● **WHAT TO WORK ON**
Output a verbatim copy of the data, cut off after the line that contains "random.seed(4)".

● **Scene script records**
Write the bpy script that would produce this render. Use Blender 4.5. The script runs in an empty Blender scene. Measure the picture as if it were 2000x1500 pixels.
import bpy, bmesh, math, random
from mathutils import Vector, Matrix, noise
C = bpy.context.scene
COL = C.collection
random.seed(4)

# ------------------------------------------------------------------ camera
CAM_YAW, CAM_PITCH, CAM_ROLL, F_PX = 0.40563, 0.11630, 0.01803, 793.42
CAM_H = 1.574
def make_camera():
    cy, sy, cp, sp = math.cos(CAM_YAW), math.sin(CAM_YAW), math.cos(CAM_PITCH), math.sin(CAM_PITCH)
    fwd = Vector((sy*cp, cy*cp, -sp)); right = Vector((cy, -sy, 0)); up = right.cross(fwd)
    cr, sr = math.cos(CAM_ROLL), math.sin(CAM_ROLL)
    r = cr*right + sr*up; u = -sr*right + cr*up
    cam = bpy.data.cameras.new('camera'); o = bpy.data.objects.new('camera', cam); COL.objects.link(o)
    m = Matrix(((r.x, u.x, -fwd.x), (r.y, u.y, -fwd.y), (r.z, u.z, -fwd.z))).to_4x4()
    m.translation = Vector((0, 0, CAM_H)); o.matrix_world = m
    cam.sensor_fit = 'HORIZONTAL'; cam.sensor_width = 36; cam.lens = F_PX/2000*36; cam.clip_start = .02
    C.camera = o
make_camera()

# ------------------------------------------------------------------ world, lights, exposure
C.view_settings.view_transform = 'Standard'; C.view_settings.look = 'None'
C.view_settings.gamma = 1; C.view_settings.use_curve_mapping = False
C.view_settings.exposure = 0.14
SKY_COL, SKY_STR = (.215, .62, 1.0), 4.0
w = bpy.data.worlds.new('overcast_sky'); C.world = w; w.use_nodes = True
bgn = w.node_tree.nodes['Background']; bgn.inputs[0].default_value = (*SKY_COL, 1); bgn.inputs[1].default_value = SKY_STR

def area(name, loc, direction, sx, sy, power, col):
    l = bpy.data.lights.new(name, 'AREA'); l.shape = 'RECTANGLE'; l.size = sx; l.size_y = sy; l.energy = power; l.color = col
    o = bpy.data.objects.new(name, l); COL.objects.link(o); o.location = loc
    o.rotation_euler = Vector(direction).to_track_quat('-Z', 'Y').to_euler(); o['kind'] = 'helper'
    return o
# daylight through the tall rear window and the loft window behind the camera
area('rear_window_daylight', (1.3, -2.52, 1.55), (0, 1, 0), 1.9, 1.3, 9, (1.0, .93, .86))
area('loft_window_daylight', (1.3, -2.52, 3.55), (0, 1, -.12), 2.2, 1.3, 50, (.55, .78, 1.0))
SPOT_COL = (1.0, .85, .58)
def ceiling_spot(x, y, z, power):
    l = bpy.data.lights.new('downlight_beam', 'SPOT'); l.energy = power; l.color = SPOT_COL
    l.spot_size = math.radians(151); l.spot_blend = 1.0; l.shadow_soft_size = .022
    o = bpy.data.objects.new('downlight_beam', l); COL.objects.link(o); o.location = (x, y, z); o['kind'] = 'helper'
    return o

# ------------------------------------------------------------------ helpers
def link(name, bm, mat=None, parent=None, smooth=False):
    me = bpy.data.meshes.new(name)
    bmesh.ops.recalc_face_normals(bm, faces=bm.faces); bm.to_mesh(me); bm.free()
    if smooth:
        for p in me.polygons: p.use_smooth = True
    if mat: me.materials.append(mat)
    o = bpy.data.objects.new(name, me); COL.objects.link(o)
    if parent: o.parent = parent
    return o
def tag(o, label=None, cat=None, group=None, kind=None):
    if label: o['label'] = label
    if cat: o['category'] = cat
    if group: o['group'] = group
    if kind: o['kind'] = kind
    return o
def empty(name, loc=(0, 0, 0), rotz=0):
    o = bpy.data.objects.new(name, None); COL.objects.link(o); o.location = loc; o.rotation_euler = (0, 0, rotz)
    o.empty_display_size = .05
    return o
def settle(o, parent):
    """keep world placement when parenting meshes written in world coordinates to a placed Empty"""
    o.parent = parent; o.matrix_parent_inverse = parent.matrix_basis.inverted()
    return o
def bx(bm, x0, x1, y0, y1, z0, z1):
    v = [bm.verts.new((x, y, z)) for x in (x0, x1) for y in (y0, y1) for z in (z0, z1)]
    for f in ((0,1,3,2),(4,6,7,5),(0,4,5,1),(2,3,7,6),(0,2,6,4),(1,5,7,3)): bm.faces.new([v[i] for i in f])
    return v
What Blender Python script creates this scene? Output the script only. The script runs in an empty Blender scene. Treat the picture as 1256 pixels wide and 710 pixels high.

● **EXERCISE SOLUTION**
Write the bpy script that would produce this render. Use Blender 4.5. The script runs in an empty Blender scene. Measure the picture as if it were 2000x1500 pixels.
import bpy, bmesh, math, random
from mathutils import Vector, Matrix, noise
C = bpy.context.scene
COL = C.collection
random.seed(4)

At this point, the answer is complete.